### To do
Return only what lies between the first line of the entries and the line containing "PI = math.pi", both lines included.

Scenes as source code

▼▼▼

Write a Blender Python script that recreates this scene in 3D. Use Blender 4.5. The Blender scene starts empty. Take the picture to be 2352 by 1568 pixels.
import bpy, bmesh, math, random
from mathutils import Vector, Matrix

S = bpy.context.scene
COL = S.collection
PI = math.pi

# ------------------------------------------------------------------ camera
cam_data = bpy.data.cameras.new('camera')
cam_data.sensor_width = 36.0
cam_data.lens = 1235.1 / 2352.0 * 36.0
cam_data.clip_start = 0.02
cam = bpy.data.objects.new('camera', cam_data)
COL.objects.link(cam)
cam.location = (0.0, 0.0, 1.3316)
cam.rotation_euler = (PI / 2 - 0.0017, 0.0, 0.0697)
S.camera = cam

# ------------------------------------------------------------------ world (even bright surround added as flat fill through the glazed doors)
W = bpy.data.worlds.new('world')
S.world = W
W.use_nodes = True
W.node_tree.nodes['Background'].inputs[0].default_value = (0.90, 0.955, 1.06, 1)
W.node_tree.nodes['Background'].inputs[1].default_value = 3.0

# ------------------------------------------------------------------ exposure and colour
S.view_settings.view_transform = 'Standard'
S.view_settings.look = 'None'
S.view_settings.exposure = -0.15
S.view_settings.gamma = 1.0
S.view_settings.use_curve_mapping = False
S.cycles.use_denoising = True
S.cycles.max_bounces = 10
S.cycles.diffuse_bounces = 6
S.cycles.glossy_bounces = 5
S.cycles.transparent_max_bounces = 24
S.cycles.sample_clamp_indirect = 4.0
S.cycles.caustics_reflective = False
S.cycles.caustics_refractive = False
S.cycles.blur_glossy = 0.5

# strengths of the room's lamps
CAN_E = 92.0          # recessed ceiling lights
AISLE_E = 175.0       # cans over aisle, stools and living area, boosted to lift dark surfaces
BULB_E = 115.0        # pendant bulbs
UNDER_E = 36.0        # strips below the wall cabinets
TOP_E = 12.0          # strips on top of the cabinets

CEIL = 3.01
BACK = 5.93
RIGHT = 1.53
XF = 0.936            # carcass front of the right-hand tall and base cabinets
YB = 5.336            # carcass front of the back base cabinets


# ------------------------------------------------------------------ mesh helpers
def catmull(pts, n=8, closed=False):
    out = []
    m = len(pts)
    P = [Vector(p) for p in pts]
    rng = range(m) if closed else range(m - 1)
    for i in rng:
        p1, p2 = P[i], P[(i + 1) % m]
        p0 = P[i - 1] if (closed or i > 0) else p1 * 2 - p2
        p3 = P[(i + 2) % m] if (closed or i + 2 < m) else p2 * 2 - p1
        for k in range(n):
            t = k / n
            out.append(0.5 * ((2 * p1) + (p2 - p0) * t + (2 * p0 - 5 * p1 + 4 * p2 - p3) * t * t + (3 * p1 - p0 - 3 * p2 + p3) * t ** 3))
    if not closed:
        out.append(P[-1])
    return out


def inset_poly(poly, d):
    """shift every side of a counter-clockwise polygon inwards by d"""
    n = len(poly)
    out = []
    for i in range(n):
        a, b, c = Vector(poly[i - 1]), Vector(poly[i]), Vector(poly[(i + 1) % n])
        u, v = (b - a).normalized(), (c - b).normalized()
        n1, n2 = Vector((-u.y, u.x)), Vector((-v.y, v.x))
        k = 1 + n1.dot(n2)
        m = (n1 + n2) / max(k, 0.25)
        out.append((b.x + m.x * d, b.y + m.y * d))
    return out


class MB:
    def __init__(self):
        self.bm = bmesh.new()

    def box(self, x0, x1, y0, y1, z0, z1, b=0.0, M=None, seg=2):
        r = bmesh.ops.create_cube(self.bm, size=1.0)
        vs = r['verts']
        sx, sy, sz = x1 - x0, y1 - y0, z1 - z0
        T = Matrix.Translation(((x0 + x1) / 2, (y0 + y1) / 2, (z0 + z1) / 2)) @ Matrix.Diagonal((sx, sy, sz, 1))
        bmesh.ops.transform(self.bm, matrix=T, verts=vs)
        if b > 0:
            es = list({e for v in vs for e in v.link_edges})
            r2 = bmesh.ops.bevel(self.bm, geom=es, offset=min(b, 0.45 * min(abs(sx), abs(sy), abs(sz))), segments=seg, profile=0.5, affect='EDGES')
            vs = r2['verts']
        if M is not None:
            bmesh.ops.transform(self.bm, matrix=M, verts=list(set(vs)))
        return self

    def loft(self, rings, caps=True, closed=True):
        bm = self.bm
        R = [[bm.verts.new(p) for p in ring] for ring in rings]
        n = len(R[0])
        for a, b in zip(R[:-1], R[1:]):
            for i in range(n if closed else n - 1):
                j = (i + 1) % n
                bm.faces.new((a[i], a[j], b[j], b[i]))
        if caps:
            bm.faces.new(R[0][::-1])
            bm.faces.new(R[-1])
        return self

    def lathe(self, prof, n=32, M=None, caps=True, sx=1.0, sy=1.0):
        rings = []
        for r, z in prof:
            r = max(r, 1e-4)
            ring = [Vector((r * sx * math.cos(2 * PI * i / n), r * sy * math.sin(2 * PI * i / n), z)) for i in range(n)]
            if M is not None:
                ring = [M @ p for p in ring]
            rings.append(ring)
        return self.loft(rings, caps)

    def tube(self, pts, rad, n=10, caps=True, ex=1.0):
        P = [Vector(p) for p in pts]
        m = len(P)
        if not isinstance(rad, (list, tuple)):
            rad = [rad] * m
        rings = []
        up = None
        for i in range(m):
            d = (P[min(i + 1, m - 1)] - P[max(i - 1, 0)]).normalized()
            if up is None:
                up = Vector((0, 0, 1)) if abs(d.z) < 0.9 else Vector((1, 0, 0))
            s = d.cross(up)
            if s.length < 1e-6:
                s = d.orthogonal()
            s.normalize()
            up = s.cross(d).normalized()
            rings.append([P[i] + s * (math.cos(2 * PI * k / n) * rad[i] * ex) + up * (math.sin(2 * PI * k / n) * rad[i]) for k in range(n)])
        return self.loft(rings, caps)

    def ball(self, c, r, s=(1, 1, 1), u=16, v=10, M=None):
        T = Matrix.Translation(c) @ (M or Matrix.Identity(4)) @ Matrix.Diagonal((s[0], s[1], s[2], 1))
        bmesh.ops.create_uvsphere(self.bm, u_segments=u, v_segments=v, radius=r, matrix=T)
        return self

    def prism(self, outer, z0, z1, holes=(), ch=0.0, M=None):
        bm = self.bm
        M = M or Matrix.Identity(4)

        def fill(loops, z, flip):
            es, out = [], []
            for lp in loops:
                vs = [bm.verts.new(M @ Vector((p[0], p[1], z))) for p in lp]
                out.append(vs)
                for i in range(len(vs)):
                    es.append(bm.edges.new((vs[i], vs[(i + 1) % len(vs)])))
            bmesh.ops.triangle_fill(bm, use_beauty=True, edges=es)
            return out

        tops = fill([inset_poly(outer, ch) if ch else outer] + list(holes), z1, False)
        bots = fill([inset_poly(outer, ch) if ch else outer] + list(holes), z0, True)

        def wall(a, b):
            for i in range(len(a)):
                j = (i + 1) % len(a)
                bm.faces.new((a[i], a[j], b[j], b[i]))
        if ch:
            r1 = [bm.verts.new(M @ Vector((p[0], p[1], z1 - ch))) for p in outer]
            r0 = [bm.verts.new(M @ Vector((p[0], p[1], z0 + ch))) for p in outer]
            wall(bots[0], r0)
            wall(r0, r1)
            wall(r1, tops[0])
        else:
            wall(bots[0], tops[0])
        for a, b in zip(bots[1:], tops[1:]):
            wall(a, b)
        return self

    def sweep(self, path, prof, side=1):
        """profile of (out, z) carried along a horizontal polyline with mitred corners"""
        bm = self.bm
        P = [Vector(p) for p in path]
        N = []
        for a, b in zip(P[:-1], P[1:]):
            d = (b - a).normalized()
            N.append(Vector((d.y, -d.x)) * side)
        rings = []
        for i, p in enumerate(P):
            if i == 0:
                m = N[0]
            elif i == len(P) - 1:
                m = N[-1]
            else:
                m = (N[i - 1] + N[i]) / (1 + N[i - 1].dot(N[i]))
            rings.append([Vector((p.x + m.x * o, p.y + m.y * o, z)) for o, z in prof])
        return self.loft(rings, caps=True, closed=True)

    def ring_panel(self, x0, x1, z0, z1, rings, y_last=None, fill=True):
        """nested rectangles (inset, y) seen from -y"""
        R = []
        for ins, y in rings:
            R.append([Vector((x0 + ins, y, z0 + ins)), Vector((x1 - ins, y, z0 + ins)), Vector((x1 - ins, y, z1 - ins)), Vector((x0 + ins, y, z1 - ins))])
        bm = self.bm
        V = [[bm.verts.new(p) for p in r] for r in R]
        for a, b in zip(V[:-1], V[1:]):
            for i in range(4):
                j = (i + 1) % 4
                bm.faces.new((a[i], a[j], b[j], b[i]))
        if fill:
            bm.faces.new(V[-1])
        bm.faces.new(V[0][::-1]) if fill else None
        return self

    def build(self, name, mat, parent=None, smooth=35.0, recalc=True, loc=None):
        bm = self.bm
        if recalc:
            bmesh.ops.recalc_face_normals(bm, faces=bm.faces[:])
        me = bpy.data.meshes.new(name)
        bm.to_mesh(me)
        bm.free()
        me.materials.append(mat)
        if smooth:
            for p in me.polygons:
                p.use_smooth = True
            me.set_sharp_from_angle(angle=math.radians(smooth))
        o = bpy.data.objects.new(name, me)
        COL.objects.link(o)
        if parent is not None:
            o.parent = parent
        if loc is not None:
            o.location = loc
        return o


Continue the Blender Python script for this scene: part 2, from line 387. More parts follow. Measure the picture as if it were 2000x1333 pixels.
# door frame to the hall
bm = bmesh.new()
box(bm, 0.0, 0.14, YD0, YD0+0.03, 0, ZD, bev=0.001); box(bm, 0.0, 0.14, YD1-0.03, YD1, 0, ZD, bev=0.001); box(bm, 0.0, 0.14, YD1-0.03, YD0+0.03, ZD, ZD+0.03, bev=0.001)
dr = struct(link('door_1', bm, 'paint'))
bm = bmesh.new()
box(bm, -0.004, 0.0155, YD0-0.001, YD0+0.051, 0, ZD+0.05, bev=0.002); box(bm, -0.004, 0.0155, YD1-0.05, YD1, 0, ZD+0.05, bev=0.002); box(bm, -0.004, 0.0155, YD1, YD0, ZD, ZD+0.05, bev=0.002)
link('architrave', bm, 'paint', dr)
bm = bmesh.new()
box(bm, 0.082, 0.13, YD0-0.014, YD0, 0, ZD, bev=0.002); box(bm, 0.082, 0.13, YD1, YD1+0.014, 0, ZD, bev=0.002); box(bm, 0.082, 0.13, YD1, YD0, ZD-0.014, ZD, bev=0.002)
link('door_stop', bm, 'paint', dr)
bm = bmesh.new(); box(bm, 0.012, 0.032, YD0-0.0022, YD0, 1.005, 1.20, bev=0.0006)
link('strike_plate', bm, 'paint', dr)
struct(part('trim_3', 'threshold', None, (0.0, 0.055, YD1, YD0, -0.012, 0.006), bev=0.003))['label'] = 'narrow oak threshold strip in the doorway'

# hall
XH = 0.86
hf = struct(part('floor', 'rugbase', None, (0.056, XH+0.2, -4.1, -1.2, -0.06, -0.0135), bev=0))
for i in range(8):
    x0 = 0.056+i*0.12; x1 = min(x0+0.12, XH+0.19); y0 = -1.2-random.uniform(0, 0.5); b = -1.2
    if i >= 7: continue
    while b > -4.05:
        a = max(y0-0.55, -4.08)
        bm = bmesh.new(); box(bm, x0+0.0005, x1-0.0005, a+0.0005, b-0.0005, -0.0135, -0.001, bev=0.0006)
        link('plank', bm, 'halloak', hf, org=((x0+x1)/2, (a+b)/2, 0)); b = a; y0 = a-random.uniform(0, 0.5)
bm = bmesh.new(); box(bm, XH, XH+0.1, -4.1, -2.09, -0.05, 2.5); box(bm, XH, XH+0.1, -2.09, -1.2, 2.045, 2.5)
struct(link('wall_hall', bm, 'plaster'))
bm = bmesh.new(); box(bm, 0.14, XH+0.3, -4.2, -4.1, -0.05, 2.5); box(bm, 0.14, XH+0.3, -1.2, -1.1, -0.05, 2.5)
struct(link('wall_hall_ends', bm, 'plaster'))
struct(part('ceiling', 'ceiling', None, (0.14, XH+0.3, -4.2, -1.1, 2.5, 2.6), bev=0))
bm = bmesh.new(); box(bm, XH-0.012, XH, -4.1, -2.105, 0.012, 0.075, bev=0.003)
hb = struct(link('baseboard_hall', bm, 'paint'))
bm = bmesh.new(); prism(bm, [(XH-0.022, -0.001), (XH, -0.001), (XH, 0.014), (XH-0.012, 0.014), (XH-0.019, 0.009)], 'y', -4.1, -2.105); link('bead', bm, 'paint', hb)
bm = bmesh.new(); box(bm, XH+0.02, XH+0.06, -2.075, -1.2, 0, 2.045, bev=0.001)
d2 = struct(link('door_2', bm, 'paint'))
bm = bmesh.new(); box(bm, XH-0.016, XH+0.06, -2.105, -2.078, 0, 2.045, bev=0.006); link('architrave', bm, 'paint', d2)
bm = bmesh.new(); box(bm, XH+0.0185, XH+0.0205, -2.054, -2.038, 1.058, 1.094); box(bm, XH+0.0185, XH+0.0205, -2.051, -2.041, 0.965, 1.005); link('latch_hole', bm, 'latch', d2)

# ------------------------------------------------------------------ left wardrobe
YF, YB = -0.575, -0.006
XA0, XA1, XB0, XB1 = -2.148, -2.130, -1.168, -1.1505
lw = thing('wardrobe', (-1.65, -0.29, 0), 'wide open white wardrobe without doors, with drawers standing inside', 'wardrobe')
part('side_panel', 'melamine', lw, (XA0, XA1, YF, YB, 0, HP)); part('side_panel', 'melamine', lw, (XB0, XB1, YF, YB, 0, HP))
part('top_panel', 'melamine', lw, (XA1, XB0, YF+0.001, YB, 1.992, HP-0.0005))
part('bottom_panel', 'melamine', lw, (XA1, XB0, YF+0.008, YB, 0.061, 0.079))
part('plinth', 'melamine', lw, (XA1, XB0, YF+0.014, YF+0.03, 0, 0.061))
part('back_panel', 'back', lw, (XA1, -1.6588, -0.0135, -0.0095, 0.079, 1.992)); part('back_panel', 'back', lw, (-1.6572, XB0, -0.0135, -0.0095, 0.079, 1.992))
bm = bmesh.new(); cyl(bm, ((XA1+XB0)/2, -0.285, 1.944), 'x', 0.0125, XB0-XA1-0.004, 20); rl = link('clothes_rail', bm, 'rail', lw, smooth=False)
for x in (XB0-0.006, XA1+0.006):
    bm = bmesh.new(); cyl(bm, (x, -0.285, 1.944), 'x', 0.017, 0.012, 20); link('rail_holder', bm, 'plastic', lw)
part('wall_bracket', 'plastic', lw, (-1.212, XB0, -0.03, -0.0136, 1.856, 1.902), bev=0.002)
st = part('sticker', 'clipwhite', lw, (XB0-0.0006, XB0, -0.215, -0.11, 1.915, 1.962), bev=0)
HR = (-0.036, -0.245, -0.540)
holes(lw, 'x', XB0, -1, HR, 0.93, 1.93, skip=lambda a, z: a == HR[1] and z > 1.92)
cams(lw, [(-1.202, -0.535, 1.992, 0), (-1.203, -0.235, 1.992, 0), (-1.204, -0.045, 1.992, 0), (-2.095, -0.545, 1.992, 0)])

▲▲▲

### Full response
Write a Blender Python script that recreates this scene in 3D. Use Blender 4.5. The Blender scene starts empty. Take the picture to be 2352 by 1568 pixels.
import bpy, bmesh, math, random
from mathutils import Vector, Matrix

S = bpy.context.scene
COL = S.collection
PI = math.pi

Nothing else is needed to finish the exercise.